I bought a Samsung SSD 840 EVO (sATA-3) to put in my laptop (sATA 2), and the HDD will go into a sATA caddy replacing the DVD Drive. My current HDD is split into 3 partitions: C: 10GB (WinXP) D: 30GB (Win7) E: 258GB (My Junk) I was considering the following configuration for SDD+HDD: SSD C: 60GB (Win7) SSD D: 60GB (Win8.1) HDD E: 298GB (My Junk) My doubt is if partitioning the SSD will do more harm than good. I'll use one OS as main and that means 60GB will have more wear and tear, but it also means I'll have another 60GB which will remain in good health. Is this right or is there a flaw in my devious plan?
AFAIK, there isn't any penalty for partitioning a SSD any way you want. The only flaw I detect is putting Win8.1 on a 60GB partition. It won't leave much free space.

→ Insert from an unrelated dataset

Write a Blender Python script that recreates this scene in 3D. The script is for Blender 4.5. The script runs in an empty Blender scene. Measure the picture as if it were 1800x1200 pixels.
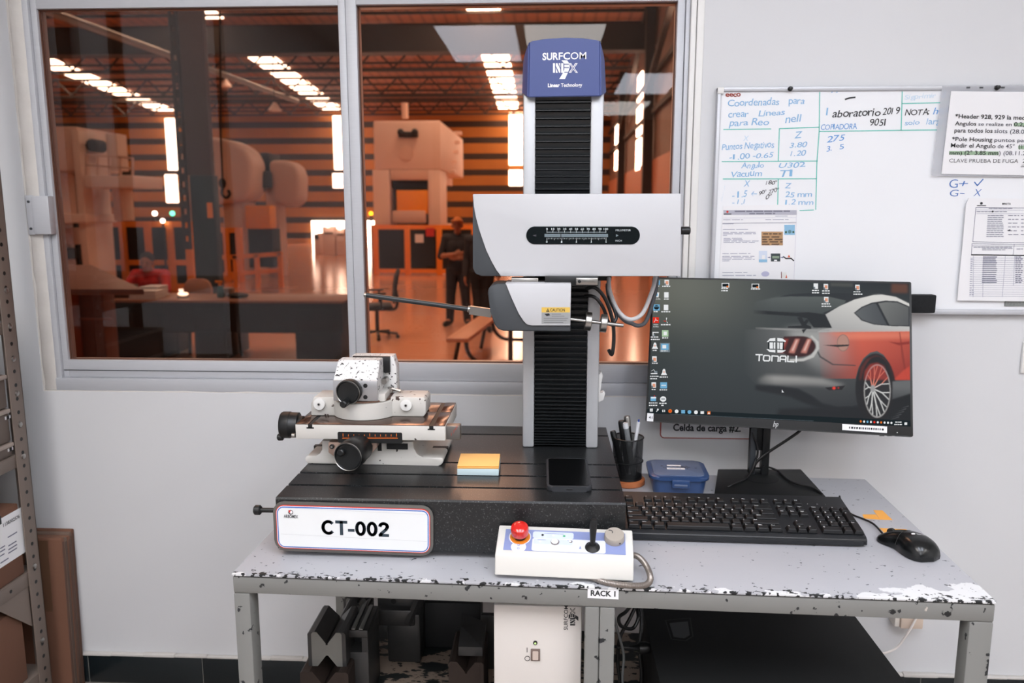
import bpy, bmesh, math, random
import numpy as np
from mathutils import Vector, Matrix, Euler
random.seed(7)
SC = bpy.context.scene
COL = SC.collection
R = math.radians

# ---------------------------------------------------------------- camera
CAM_Z = 1.205
FPX = 1400.0
PITCH, YAW = R(9.3), R(2.66)
cam_d = bpy.data.cameras.new('camera')
cam_d.sensor_width = 36.0
cam_d.lens = 36.0 * FPX / 1800.0
cam_d.clip_start, cam_d.clip_end = 0.05, 300
cam_d.dof.use_dof = True
cam_d.dof.focus_distance = 1.45
cam_d.dof.aperture_fstop = 5.0
cam = bpy.data.objects.new('camera', cam_d)
cam.location = (0, 0, CAM_Z)
cam.rotation_euler = (R(90) - PITCH, 0, YAW)
COL.objects.link(cam)
SC.camera = cam

# ---------------------------------------------------------------- world, exposure
w = bpy.data.worlds.new('world'); SC.world = w
w.use_nodes = True
w.node_tree.nodes['Background'].inputs[0].default_value = (.5, .55, .62, 1)
w.node_tree.nodes['Background'].inputs[1].default_value = 0.25
vs = SC.view_settings
vs.view_transform = 'Standard'; vs.look = 'None'; vs.gamma = 1.0; vs.use_curve_mapping = False
vs.exposure = 0.0
cy = SC.cycles
cy.max_bounces = 8; cy.diffuse_bounces = 4; cy.glossy_bounces = 3
cy.transmission_bounces = 4; cy.transparent_max_bounces = 10
cy.caustics_reflective = False; cy.caustics_refractive = False
cy.sample_clamp_indirect = 4.0
LAB_LIGHT = 12.0         # radiance of the lab's ceiling panels
SKYLIGHT = 16.0         # radiance of the hall's translucent roof strips

# ---------------------------------------------------------------- where a picture ray meets a plane
_fw = Vector((-math.sin(YAW)*math.cos(PITCH), math.cos(YAW)*math.cos(PITCH), -math.sin(PITCH)))
_rt = Vector((math.cos(YAW), math.sin(YAW), 0))
_up = _rt.cross(_fw)
_o = Vector((0, 0, CAM_Z))
def ray(x, y): return _fw + _rt*((x-900)/FPX) + _up*((600-y)/FPX)
def PZ(x, y, z): r = ray(x, y); return _o + r*((z-CAM_Z)/r.z)
def PY(x, y, Y): r = ray(x, y); return _o + r*(Y/r.y)
def PX(x, y, X): r = ray(x, y); return _o + r*(X/r.x)

# ---------------------------------------------------------------- materials
def lin(c):
    c = c/255.0
    return c/12.92 if c <= .04045 else ((c+.055)/1.055)**2.4
def C(r, g, b): return (lin(r), lin(g), lin(b), 1)
MATS = {}
def N(nt, t, **kw):
    n = nt.nodes.new(t)
    for k, v in kw.items():
        if k[0] == 'i' and k[1:].isdigit(): n.inputs[int(k[1:])].default_value = v
        else: setattr(n, k, v)
    return n
def mk(name, rgb, rough=.5, metal=0.0, spec=.5, var=0.0, vscale=8.0, bump=0.0, bscale=60.0, stretch=None, coat=0.0):
    """principled paint, plastic or metal with a slight procedural unevenness"""
    if name in MATS: return MATS[name]
    m = bpy.data.materials.new(name); m.use_nodes = True; nt = m.node_tree
    b = nt.nodes['Principled BSDF']
    c = C(*rgb)
    b.inputs['Roughness'].default_value = rough; b.inputs['Metallic'].default_value = metal
    b.inputs['Specular IOR Level'].default_value = spec
    b.inputs['Coat Weight'].default_value = coat
    tc = N(nt, 'ShaderNodeTexCoord')
    src = tc.outputs['Object']
    if stretch:
        mp = N(nt, 'ShaderNodeMapping'); mp.inputs['Scale'].default_value = stretch
        nt.links.new(src, mp.inputs[0]); src = mp.outputs[0]
    no = N(nt, 'ShaderNodeTexNoise'); no.inputs['Scale'].default_value = vscale; no.inputs['Detail'].default_value = 5
    nt.links.new(src, no.inputs['Vector'])
    mx = N(nt, 'ShaderNodeMix', data_type='RGBA')
    mx.inputs[6].default_value = tuple(x*(1-var) for x in c[:3]) + (1,)
    mx.inputs[7].default_value = tuple(min(1, x*(1+var)) for x in c[:3]) + (1,)
    nt.links.new(no.outputs['Fac'], mx.inputs[0]); nt.links.new(mx.outputs[2], b.inputs['Base Color'])
    if bump:
        n2 = N(nt, 'ShaderNodeTexNoise'); n2.inputs['Scale'].default_value = bscale; n2.inputs['Detail'].default_value = 4
        nt.links.new(src, n2.inputs['Vector'])
        bp = N(nt, 'ShaderNodeBump'); bp.inputs['Strength'].default_value = bump; bp.inputs['Distance'].default_value = .002
        nt.links.new(n2.outputs['Fac'], bp.inputs['Height']); nt.links.new(bp.outputs[0], b.inputs['Normal'])
    MATS[name] = m
    return m
def emit(name, rgb, strength):
    if name in MATS: return MATS[name]
    m = bpy.data.materials.new(name); m.use_nodes = True; nt = m.node_tree
    nt.nodes.remove(nt.nodes['Principled BSDF'])
    e = N(nt, 'ShaderNodeEmission'); e.inputs[0].default_value = C(*rgb); e.inputs[1].default_value = strength
    nt.links.new(e.outputs[0], nt.nodes['Material Output'].inputs[0])
    MATS[name] = m
    return m
def worn(name, top, under, dark, scale=14.0, cut=.62, dscale=50.0, dcut=.70, rough=.5, front=None, corner=None, stretch=(1, 1, 1)):
    """paint worn through in patches to an undercoat, chipped to dark metal; wear gathers at a front edge (object y = 0) or a corner"""
    m = bpy.data.materials.new(name); m.use_nodes = True; nt = m.node_tree; L = nt.links
    b = nt.nodes['Principled BSDF']; b.inputs['Roughness'].default_value = rough
    tc = N(nt, 'ShaderNodeTexCoord')
    mp = N(nt, 'ShaderNodeMapping'); mp.inputs['Scale'].default_value = stretch; L.new(tc.outputs['Object'], mp.inputs[0])
    n1 = N(nt, 'ShaderNodeTexNoise'); n1.inputs['Scale'].default_value = scale; n1.inputs['Detail'].default_value = 8
    n2 = N(nt, 'ShaderNodeTexNoise'); n2.inputs['Scale'].default_value = dscale; n2.inputs['Detail'].default_value = 6
    n3 = N(nt, 'ShaderNodeTexNoise'); n3.inputs['Scale'].default_value = 3.0; n3.inputs['Detail'].default_value = 6
    for n in (n1, n2, n3): L.new(mp.outputs[0], n.inputs['Vector'])
    f1, f2 = n1.outputs['Fac'], n2.outputs['Fac']
    def addto(f, g, k):
        a = N(nt, 'ShaderNodeMath', operation='MULTIPLY_ADD'); a.inputs[1].default_value = k
        L.new(g, a.inputs[0]); L.new(f, a.inputs[2]); return a.outputs[0]
    if front:
        sp = N(nt, 'ShaderNodeSeparateXYZ'); L.new(tc.outputs['Object'], sp.inputs[0])
        r1 = N(nt, 'ShaderNodeMapRange'); r1.inputs[1].default_value = 0; r1.inputs[2].default_value = front[0]
        r1.inputs[3].default_value = 1; r1.inputs[4].default_value = 0
        L.new(sp.outputs['Y'], r1.inputs[0])
        f1 = addto(f1, r1.outputs[0], front[1])
        r2 = N(nt, 'ShaderNodeMapRange'); r2.inputs[1].default_value = 0; r2.inputs[2].default_value = front[2]
        r2.inputs[3].default_value = 1; r2.inputs[4].default_value = 0
        L.new(sp.outputs['Y'], r2.inputs[0])
        f2 = addto(f2, r2.outputs[0], front[3])
    if corner:
        ds = N(nt, 'ShaderNodeVectorMath', operation='DISTANCE'); ds.inputs[1].default_value = corner[0]
        L.new(tc.outputs['Object'], ds.inputs[0])
        r3 = N(nt, 'ShaderNodeMapRange'); r3.inputs[1].default_value = 0; r3.inputs[2].default_value = corner[1]
        r3.inputs[3].default_value = 1; r3.inputs[4].default_value = 0
        L.new(ds.outputs['Value'], r3.inputs[0])
        f1 = addto(f1, r3.outputs[0], corner[2]); f2 = addto(f2, r3.outputs[0], corner[3])
    def step(f, c, wd):
        r = N(nt, 'ShaderNodeMapRange'); r.inputs[1].default_value = c-wd; r.inputs[2].default_value = c+wd
        L.new(f, r.inputs[0]); return r.outputs[0]
    tone = N(nt, 'ShaderNodeMix', data_type='RGBA')
    c = C(*top)
    tone.inputs[6].default_value = tuple(x*.9 for x in c[:3])+(1,); tone.inputs[7].default_value = tuple(min(1, x*1.1) for x in c[:3])+(1,)
    L.new(n3.outputs['Fac'], tone.inputs[0])
    a = N(nt, 'ShaderNodeMix', data_type='RGBA'); a.inputs[7].default_value = C(*under)
    L.new(tone.outputs[2], a.inputs[6]); L.new(step(f1, cut, .008), a.inputs[0])
    d = N(nt, 'ShaderNodeMix', data_type='RGBA'); d.inputs[7].default_value = C(*dark)
    L.new(a.outputs[2], d.inputs[6]); L.new(step(f2, dcut, .006), d.inputs[0])
    L.new(d.outputs[2], b.inputs['Base Color'])
    MATS[name] = m
    return m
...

Following Mutagen suggestion, I will leave that SSD partitioned like this: SSD C: 40GB (Win7) SSD D: 80GB (Win8.1) HDD E: 298GB (My Junk) Being Win8.x known for a resources consumer better to leave a large partition for it.
Thanks for all the input. Quite right smlm17, I'm buying the SSD for a speed boost, all my files will be on the HDD My main OS is Win7, Win8.1 will be there just in case I decide to try something exclusively for 8.1 or if Win7 fails to boot, I'm keyboard friendly so Win8.1 doesn't fit my needs. Currently I have 5.5GB free out of 30GB, and since I don't even play games, 60GB will be more than enough What about pagefile.sys? Should I move it to the HDD or disable it all together? I'm using Win7 Pro 64bit with 4GB RAM. My previous laptop was a Pentium M with 2GB RAM and I had pagefile.sys disabled, but sometimes I used to ran out of memory, mostly because of too many open browsers/tabs and/or Virtual PC.
AOMEI Partition Assistant Pro has always worked wonders for me. Move and resize partitions without data loss. Great for making adjustments after-the-fact if your initial layout isn't to your liking.
A small pagefile.sys (something like min. 200MB & max. 800MB) in the SSD would be the best bet IMO. Depending on the amount of RAM you have, it will be scarcely used. Also, Samsung Magician deserves a try, it's a good software.
Well, just added the SSD. It was a pain in the neck to make it work. Failed boots, wrong letters, wrong active disk, etc. Thankfully I had a working laptop to search for solutions for each problem. Had to fix boot with bcdedit, then remove active flag from HDD, then fix wrong Windows 7 boot letter (F: instead of C: ), then reorganize all drive letters, then delete old WinXP and Win7 partitions and extended my partition to the entire disk. Finally all is working, Windows 7 is definitely faster! So I picked up the DVD that came with the SSD to install the Samsung Magician, and... I removed the DVD drive! Dah! Oh well, I downloaded it from Samsung and configured the OS to maximum performance. All done!